[Excerpt from a dataset]
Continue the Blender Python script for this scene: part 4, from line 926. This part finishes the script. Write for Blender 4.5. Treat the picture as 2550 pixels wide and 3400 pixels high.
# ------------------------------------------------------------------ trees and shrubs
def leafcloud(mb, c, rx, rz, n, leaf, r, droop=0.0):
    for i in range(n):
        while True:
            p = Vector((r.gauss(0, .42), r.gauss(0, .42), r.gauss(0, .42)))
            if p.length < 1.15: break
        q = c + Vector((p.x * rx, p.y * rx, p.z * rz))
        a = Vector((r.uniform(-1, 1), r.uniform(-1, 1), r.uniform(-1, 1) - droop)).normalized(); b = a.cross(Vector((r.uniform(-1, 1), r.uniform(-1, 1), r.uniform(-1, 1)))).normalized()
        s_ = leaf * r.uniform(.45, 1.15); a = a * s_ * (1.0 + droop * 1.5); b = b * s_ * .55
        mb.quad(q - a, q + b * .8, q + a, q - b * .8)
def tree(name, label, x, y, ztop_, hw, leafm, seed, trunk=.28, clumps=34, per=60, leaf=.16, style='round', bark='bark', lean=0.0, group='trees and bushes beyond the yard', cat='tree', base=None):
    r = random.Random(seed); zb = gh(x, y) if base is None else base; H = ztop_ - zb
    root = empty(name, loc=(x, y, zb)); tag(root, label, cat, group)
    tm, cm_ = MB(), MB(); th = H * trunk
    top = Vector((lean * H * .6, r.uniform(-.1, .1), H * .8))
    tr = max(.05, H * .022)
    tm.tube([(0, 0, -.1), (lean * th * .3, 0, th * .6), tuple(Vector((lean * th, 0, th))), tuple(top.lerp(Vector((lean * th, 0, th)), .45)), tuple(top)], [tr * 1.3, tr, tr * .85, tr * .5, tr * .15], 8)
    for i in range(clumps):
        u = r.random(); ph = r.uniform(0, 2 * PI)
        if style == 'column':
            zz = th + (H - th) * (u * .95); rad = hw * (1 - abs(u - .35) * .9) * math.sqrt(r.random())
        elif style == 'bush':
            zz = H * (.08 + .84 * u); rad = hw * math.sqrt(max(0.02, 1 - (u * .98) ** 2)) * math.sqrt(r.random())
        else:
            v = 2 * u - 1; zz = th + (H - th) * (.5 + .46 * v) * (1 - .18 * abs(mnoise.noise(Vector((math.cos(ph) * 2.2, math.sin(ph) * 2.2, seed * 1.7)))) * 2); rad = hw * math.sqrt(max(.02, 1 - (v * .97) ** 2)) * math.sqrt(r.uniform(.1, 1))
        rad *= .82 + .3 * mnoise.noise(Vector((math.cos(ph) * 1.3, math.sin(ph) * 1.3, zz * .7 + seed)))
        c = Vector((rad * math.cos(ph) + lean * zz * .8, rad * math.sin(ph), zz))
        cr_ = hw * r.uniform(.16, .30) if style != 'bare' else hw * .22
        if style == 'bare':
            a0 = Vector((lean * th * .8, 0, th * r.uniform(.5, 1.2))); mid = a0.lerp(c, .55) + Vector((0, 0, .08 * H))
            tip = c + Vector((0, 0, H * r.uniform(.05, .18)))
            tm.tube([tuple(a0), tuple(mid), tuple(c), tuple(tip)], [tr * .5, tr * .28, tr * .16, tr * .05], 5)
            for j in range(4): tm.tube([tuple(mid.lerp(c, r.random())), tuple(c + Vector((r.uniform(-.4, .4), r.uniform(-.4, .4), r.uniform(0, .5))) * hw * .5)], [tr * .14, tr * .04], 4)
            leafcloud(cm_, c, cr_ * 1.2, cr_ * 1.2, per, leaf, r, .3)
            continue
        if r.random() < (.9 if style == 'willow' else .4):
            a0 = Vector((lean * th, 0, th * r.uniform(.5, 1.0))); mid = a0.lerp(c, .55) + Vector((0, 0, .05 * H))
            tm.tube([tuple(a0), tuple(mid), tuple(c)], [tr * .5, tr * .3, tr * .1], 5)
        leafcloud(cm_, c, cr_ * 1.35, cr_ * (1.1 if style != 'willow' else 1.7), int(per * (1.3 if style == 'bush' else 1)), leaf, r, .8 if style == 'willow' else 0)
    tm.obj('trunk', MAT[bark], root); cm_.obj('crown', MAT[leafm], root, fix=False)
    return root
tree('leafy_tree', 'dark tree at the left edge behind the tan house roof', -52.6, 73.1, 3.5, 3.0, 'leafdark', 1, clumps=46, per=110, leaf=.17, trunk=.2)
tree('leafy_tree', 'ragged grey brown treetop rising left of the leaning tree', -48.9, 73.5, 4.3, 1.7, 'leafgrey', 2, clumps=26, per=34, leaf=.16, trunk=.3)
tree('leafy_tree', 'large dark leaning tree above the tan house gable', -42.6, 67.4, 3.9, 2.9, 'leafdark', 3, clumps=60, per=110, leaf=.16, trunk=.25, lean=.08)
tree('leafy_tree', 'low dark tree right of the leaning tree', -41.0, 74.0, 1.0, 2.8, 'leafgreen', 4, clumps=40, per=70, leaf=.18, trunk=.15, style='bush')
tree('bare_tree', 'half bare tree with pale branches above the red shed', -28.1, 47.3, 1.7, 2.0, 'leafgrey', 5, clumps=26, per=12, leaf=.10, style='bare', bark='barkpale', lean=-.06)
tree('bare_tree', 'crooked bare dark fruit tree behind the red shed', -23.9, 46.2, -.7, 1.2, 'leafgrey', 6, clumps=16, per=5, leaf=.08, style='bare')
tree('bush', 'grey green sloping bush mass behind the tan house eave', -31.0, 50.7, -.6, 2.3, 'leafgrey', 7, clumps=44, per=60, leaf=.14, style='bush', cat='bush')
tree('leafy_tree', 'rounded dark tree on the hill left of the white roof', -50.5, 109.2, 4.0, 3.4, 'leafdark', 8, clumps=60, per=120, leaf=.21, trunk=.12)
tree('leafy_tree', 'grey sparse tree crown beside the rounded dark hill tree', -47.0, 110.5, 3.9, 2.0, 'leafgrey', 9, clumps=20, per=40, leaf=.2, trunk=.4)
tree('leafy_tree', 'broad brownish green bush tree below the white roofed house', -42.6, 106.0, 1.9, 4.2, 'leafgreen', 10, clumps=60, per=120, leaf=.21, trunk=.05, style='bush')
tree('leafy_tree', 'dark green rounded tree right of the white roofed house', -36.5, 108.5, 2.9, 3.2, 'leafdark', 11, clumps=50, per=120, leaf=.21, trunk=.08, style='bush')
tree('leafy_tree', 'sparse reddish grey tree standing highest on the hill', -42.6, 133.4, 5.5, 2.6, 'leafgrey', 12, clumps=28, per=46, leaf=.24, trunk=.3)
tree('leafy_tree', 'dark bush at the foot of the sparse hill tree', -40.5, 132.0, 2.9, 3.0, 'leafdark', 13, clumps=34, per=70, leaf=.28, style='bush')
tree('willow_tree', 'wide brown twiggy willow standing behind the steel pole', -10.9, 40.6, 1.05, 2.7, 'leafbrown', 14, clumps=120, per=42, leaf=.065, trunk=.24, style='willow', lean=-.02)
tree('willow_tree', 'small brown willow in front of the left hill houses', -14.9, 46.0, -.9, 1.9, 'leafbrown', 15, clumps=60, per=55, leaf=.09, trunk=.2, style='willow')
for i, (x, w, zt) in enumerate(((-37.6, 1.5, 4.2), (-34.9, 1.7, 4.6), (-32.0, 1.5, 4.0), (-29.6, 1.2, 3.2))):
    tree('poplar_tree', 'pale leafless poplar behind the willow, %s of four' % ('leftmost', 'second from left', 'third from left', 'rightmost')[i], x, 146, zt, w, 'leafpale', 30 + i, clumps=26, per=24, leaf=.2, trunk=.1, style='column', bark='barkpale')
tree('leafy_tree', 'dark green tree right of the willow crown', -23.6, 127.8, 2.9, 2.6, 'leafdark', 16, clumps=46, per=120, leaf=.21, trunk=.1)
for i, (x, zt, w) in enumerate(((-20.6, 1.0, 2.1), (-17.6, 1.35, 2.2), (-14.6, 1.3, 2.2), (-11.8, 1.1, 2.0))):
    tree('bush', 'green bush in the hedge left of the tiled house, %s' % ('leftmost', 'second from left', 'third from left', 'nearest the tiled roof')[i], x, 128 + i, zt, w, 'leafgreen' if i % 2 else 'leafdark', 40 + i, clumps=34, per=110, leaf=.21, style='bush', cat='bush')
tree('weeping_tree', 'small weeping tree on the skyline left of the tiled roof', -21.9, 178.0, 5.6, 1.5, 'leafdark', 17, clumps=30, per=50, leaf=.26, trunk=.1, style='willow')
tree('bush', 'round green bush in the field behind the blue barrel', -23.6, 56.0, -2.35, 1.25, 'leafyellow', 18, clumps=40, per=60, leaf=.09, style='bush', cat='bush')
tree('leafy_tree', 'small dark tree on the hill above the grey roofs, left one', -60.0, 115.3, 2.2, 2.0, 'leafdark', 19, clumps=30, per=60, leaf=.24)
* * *
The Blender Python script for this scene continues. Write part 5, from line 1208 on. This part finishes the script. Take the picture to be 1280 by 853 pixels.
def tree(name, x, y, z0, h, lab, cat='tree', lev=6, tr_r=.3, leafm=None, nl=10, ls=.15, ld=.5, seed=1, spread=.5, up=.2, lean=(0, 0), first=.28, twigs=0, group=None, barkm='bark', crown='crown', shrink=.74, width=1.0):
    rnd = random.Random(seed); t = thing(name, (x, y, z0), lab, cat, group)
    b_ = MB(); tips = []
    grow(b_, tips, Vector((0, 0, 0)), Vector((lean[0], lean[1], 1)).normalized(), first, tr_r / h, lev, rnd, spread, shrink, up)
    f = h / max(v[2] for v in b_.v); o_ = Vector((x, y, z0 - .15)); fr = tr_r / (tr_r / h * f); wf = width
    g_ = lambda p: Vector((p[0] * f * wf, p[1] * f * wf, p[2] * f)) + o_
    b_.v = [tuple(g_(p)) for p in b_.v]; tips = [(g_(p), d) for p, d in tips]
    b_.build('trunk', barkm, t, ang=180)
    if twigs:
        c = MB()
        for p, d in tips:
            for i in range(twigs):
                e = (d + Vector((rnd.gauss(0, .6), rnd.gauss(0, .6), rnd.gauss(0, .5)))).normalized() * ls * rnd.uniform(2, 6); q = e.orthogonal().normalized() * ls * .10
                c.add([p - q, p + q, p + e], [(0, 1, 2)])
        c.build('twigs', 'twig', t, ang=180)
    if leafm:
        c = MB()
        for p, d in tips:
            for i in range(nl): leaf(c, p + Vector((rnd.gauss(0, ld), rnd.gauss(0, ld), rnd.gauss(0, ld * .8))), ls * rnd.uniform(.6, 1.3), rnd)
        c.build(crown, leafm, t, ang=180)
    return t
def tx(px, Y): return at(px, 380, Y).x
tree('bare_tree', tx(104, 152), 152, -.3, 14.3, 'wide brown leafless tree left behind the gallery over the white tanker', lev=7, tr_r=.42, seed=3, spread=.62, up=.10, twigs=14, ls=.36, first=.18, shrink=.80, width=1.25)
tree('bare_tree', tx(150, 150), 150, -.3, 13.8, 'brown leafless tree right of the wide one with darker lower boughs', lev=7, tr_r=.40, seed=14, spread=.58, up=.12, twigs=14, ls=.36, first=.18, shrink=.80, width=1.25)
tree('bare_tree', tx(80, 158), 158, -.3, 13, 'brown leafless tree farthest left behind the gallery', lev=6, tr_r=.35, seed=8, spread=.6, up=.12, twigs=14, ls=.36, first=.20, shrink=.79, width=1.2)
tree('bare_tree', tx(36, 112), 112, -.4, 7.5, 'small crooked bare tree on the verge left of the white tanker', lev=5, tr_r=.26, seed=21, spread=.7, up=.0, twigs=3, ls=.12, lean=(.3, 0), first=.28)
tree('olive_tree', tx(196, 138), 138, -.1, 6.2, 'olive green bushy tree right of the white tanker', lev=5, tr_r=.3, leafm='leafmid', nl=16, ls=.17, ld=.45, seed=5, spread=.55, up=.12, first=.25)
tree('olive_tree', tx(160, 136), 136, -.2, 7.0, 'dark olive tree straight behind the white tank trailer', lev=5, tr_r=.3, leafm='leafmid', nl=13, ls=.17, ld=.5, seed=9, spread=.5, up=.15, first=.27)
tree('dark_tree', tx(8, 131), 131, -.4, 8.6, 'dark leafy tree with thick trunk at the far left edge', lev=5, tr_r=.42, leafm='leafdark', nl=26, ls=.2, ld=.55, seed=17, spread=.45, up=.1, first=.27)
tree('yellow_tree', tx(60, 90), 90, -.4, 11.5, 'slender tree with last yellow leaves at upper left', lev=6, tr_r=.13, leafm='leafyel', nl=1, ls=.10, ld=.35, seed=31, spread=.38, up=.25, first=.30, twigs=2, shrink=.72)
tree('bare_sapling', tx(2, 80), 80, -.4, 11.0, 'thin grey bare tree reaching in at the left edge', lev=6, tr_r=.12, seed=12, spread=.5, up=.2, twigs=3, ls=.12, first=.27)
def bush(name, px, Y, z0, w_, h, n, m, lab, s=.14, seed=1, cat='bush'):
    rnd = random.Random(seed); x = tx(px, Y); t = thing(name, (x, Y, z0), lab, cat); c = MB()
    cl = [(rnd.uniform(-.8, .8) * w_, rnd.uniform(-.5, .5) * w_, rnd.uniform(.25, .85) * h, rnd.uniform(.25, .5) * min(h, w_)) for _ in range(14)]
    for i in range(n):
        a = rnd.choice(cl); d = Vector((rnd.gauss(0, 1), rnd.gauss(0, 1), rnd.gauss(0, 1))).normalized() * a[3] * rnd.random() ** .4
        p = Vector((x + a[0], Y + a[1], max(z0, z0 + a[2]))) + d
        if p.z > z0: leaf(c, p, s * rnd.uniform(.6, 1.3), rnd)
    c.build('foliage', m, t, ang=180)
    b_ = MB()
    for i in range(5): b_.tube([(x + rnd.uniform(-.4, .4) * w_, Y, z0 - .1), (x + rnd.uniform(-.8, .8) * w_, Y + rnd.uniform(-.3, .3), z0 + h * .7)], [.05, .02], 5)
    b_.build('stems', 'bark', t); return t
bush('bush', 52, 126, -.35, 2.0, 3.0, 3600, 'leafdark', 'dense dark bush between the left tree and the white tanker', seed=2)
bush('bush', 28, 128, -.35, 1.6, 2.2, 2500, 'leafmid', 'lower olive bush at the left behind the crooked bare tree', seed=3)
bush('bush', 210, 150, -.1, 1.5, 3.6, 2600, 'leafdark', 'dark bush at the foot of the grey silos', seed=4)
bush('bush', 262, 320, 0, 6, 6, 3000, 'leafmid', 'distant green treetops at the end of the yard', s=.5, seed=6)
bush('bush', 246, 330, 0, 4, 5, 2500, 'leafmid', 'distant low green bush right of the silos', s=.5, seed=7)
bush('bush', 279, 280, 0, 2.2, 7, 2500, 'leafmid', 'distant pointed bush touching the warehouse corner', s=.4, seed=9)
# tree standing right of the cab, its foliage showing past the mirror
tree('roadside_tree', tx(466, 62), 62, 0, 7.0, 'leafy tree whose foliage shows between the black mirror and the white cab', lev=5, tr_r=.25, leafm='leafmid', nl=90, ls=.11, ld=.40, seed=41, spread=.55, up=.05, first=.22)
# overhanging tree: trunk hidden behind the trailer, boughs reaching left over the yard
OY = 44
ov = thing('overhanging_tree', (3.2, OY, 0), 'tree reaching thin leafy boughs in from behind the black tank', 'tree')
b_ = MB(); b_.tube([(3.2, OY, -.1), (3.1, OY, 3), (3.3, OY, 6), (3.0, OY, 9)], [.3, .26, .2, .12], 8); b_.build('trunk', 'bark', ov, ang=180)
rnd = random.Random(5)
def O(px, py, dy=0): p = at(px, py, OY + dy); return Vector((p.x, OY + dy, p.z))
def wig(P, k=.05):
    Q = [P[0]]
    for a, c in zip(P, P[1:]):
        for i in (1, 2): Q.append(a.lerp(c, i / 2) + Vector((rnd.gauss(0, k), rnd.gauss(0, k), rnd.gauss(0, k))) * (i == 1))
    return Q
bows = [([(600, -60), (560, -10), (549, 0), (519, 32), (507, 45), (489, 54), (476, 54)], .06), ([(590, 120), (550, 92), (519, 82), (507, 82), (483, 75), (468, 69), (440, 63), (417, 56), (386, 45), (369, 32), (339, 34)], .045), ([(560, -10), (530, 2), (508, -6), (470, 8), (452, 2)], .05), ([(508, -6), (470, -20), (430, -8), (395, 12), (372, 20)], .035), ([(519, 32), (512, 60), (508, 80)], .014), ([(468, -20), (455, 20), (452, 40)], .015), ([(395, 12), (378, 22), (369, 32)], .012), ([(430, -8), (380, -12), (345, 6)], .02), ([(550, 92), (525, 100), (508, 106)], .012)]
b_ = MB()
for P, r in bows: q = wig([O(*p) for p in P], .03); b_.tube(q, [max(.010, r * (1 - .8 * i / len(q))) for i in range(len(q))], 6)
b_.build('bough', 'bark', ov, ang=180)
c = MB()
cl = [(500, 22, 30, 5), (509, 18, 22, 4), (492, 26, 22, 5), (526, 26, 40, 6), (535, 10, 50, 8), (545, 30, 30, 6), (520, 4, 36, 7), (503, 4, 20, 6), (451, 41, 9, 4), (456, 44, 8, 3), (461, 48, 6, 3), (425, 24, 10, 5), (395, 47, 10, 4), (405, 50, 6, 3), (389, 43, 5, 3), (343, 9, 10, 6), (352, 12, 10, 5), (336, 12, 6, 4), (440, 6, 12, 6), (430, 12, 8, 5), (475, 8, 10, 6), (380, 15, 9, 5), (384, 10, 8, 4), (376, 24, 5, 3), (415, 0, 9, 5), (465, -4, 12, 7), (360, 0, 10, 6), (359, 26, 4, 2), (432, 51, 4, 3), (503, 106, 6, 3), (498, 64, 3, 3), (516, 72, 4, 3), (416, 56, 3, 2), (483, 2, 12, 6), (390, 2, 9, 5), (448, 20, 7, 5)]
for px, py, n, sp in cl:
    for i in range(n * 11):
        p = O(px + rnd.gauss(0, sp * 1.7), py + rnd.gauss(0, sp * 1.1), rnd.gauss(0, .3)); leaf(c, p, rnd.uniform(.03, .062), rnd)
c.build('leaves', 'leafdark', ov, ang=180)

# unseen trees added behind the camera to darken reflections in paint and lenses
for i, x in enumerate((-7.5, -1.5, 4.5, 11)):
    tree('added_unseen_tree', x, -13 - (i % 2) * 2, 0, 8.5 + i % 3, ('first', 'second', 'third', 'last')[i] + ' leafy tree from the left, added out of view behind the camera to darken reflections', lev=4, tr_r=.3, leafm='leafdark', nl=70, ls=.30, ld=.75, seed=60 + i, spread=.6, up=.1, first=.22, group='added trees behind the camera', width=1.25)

> **Exercise instructions**: Find every line in the records above that holds the word "wide", and copy each one.

> **Solved exercise**:
Continue the Blender Python script for this scene: part 4, from line 926. This part finishes the script. Write for Blender 4.5. Treat the picture as 2550 pixels wide and 3400 pixels high.
tree('willow_tree', 'wide brown twiggy willow standing behind the steel pole', -10.9, 40.6, 1.05, 2.7, 'leafbrown', 14, clumps=120, per=42, leaf=.065, trunk=.24, style='willow', lean=-.02)
tree('bare_tree', tx(104, 152), 152, -.3, 14.3, 'wide brown leafless tree left behind the gallery over the white tanker', lev=7, tr_r=.42, seed=3, spread=.62, up=.10, twigs=14, ls=.36, first=.18, shrink=.80, width=1.25)
tree('bare_tree', tx(150, 150), 150, -.3, 13.8, 'brown leafless tree right of the wide one with darker lower boughs', lev=7, tr_r=.40, seed=14, spread=.58, up=.12, twigs=14, ls=.36, first=.18, shrink=.80, width=1.25)